Appellant's main argument is that the trial court applied an erroneous measure of damages. In its brief appellant states its position to be "that appellant expected to get a complete heating plant for $4602.00 and due to the negligence of the appellees it was required to spend an additional $1403.00, or a total of $6005.00, in order to obtain what it originally contracted for and expected to get for $4602.00," and "that the measure of damages is the cost of correcting the defects occasioned by the negligence of the appellees or $1403.00."
It should be noted that appellant made no claim that it was damaged by reason of inadequate heating in the interval between the first and second jobs or by the delay in final installation of the completed heating system. Neither did appellant offer any evidence that it would not have contracted for the heating system if it had originally known the actual cost that was eventually established. And no attempt is made by appellant to show that it could have obtained a heating system answering its needs at a cost less than that charged by the contractor. Appellant's only claim for damages is based on the fact that relying on the plans and specifications first furnished by appellees it was led to erroneously believe and expect that under its original contract with Combustioneer Corporation it would receive a complete and adequate heating system for $4,602, but that to obtain such a heating system it was compelled to expend an additional sum of $1,403.
Compensation is the basic principle of damages.[2] For breach of contract the injured party is entitled to be compensated for losses which are the natural consequence and proximate result of the breach.[3] The purpose of such compensation is to place the injured party in as good a position as that in which full performance would have placed him.[4] He is not entitled because of a breach to be put in a better position than he would have been had the contract been fully performed.[5]
We have found no case squarely in point with the present one, but applying the general principles of damages above stated we conclude that the judgment of the trial court was correct. Appellees contracted to furnish plans for a heating system which would heat the building to seventy degrees. They did not contract to install the system or guarantee that the system could be installed for any specified sum. Appellees through negligence failed to furnish the proper plans, but when such negligence was *389 discovered they supplied supplemental plans which together with the original plans fulfilled their contract obligation. Had the original plans been free from error the heating system would have cost appellant $183.30 less than was the cost by use of the original and supplemental plans. Thus appellees' error cost appellant $183.30 and appellees are liable for that amount. Such amount places appellant in the same position it would have been in if the error had not been committed. A larger sum would permit appellant to profit by appellees' mistake.
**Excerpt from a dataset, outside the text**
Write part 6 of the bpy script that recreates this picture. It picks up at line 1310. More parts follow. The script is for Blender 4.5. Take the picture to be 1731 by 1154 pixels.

It is true that appellees' error caused appellant to believe and expect it would get the plant at a lesser price than it actually cost. But, without some special circumstances not here shown, the law does not provide compensation for disappointment over nonrealization of a belief or expectation.
Allowance of recovery by appellees of the balance of their fee was also proper. The agreed fee was $460.20, or ten per cent of the cost of the work under the original plans and specifications. This fee was not increased either by preparation of the additional plans or by the increase in the total cost of the heating system. The additional plans prepared by appellees constituted a full, although delayed, performance of their contract. Such performance coupled with making good the loss occasioned by their neglect entitled appellees to the balance of their fee.
Affirmed.
[1] The complaint alleged the cost to be $1,503, but the evidence showed the correct figure to be $1,403.
[2] Miller v. Robertson, 266 U.S. 243, 45 S. Ct. 73, 69 L. Ed. 265.
[3] Thompson v. Rector, 83 U.S.App.D.C. 371, 170 F.2d 167.
[4] Fleming v. Twine, D.C.Mun.App., 58 A.2d 498.
[5] Clarke v. Cleckley, D.C.Mun.App., 55 A.2d 287.